Fighting the pack busting urge

keep_it_simpleFor three weeks now I have been free from the wrath that was the unopened retail pack. Since busting this horrifically ordinary retail tin of 2008 Sweet Spot, I have managed to steer clear of the card aisle at “big box”  stores and have not spent a dime on a unopened pack anywhere.

My lone trip to the card shop two weeks ago was to purchase tobacco card-size top loaders for my on-going Allen & Ginter “Baseball Icons” insert set. I contemplated buying a single pack of 2008 UD Documentary, you know, just to try it out. But when I realized what a mess the product is, I tossed the pack back in the box. Thank God I made that decision. I saved myself $3, or a tank and a half of gas. In these economic times, I have to think about my card purchases that way.

I hit this wall every year or so, and usually right around the holidays, when the shelves are packed with crappy, unnecessary end-of-the-year releases and high-risk, high-reward type of stuff to appease the card gamblers looking to score one more big hit before the new year.

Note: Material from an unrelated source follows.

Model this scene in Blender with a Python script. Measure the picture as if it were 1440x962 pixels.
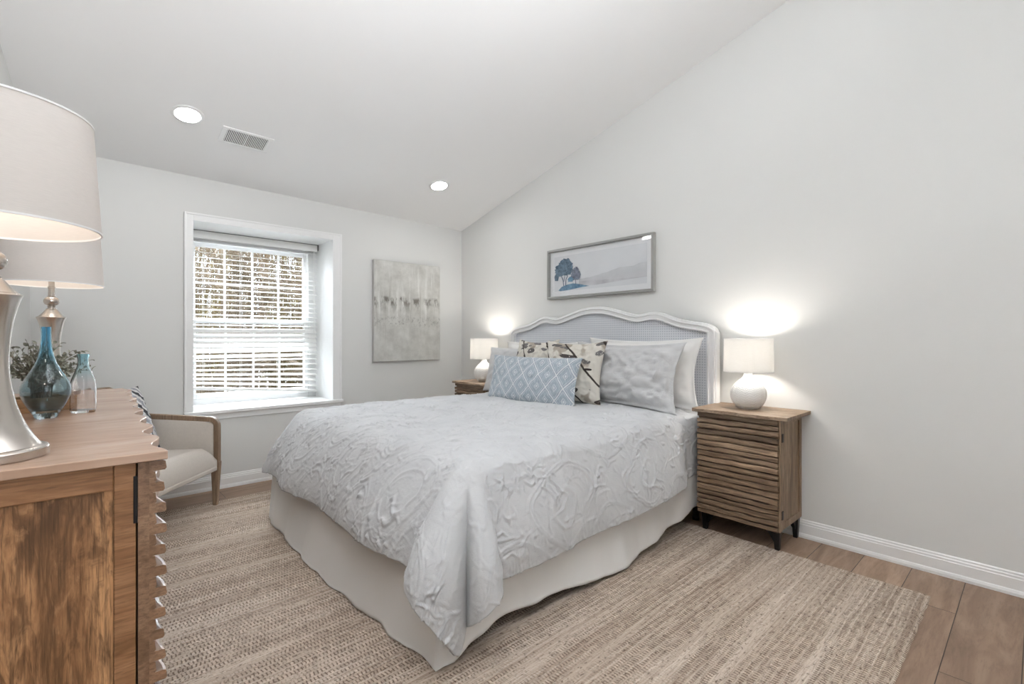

But this time I really want to stick to my personal promise to cut down on the crap. And honestly, I’ve really got no choice. The economy is in horrible shape, I could be let go from my job at any time, and I’ve got a baby who is expected to be born sometime in the next four weeks. There is no room to gamble with the few dollars and cents I’ve earned. Not now. If I’m going to spend my money (mainly PayPal funds amassed from trading on eBay) on cards, I damn well know what I’m getting — cards that I’ll be able to enjoy, and not necessarily ones worth hundreds of dollars.

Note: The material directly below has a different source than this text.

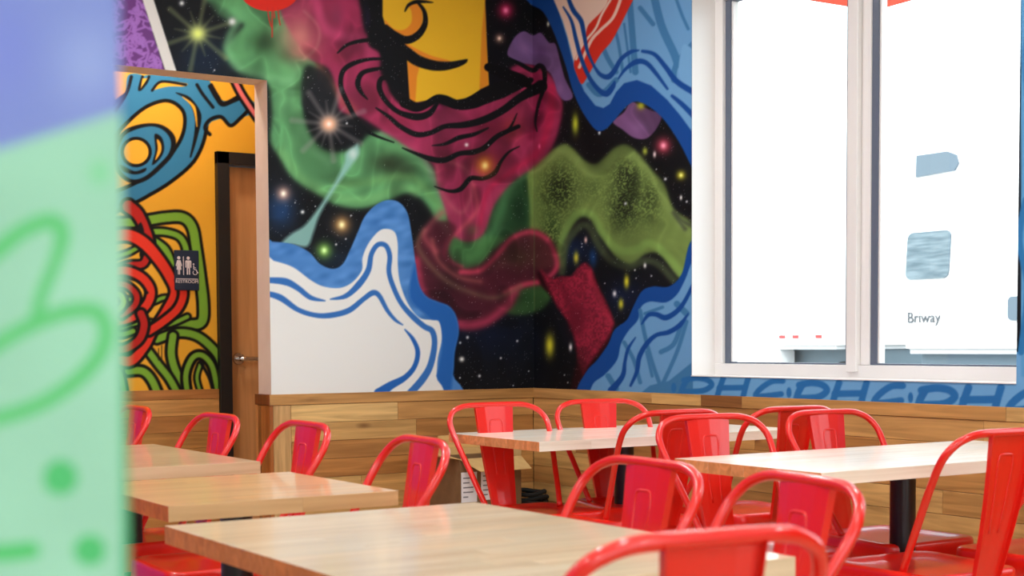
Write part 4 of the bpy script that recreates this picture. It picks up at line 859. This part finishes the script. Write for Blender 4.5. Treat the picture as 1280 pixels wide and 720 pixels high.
def car(name, label, loc, rz, m):
    t = thing(name, label, 'car', loc, rz, None)
    side = [(-2.1, .32), (-2.15, .62), (-2.0, .82), (-1.35, .90), (-.85, 1.28), (.55, 1.30), (1.15, .92), (1.95, .82), (2.12, .6), (2.1, .32)]
    bm = extrude_poly(nb(), [(a, b) for a, b in side], 'y', -.85, .85); bmesh.ops.bevel(bm, geom=bm.edges[:], offset=.06, segments=2, affect='EDGES'); obj('car_body', bm, m, t)
    bm = nb(); gl = [(-1.2, .93), (-.8, 1.22), (.5, 1.24), (.98, .93)]; extrude_poly(bm, gl, 'y', -.862, .862); obj('car_window', bm, M['truckglass'], t)
    for x in (-1.35, 1.3):
        for y in (-.8, .8): wh = obj('wheel', cyl(nb(), (x, y - .1, .32), (x, y + .1, .32), .32, None, 24), M['tyre'], t); obj('hub', cyl(nb(), (x, y - .12, .32), (x, y + .12, .32), .17, None, 16), M['chrome'], t if False else wh)
car('parked_car', 'grey-blue car parked beyond, seen low between trailer and mullion', (14.5, 10.4, 0), PI / 2 - .1, M['carblue'])
car('parked_car', 'grey-blue car parked beyond, seen low under the lettered truck', (15.2, 5.0, 0), PI / 2, M['carblue'])
# coral patio umbrella just outside the glass
ux, uy = 1.39, -.99
ub = thing('patio_umbrella', 'coral square patio umbrella, its corner hanging into the top of the window', 'umbrella', (ux, uy, 0))
dirn = Vector((CAM.x - ux, CAM.y - uy, 0)).normalized(); ang = math.atan2(dirn.y, dirn.x); Rr = .85; ze = 2.915
bm = nb(); apex = bm.verts.new((0, 0, ze + .5)); cs = [bm.verts.new((Rr * math.cos(ang + k * PI / 2), Rr * math.sin(ang + k * PI / 2), ze)) for k in range(4)]
for k in range(4): bm.faces.new((apex, cs[k], cs[(k + 1) % 4]))
cn = obj('canopy', bm, M['coral'], ub); md = cn.modifiers.new('t', 'SOLIDIFY'); md.thickness = .01
obj('pole', cyl(nb(), (0, 0, .05), (0, 0, ze + .5), .02, None, 16), M['trimwhite'], ub); obj('base', cyl(nb(), (0, 0, -.02), (0, 0, .06), .28, .24, 28), M['trimwhite'], ub)
for k in range(4): obj('rib', tube(nb(), [(0, 0, ze + .47), (Rr * .97 * math.cos(ang + k * PI / 2), Rr * .97 * math.sin(ang + k * PI / 2), ze - .005)], .009, 8), M['trimwhite'], ub)
# translucent canvas lets the sun through
t_ = M['coral'].node_tree; pb = t_.nodes['Principled BSDF']; ts = t_.nodes.new('ShaderNodeBsdfTranslucent'); ts.inputs[0].default_value = rgb(240, 150, 128); ms = t_.nodes.new('ShaderNodeMixShader'); ms.inputs[0].default_value = .45
t_.links.new(pb.outputs[0], ms.inputs[1]); t_.links.new(ts.outputs[0], ms.inputs[2]); t_.links.new(ms.outputs[0], t_.nodes['Material Output'].inputs[0])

This statement has been made hundreds of times over by collectors who’ve been burned by a box or pricey pack, but it is my personal quest to make sure that I can get through the new year without buying another pack, and hopefully I can make it until the release of 2009 Topps baseball.

It would be impossible — and stupid — f0r me to swear off opening packs completely because I  enjoy them too much and I find them to be part of the hobby. But what I am saying is that by and large it is unnecessary for me to open packs between now and February, when the new Topps release hits the shelves.

And if you’re asking yourself what is so special about the Topps release. It’s really nothing, but everything.

Like the sweet smell of freshly cut grass, the taste of a mouthful of sunflower seeds or the sound of two kids trading their football for a baseball and a glove, the new Topps set each year marks the beginning of a new season.

And while the base cards — and most of the inserts — are never really “worth” much, it is this set, and this set alone, that I get the most joy out of opening. Will I ever get this fact through my thick skull? I have no idea. But perhaps the circumstances will finally force that upon me and I’ll think twice about spending another penny on an unopened pack that is not part of the base Topps set.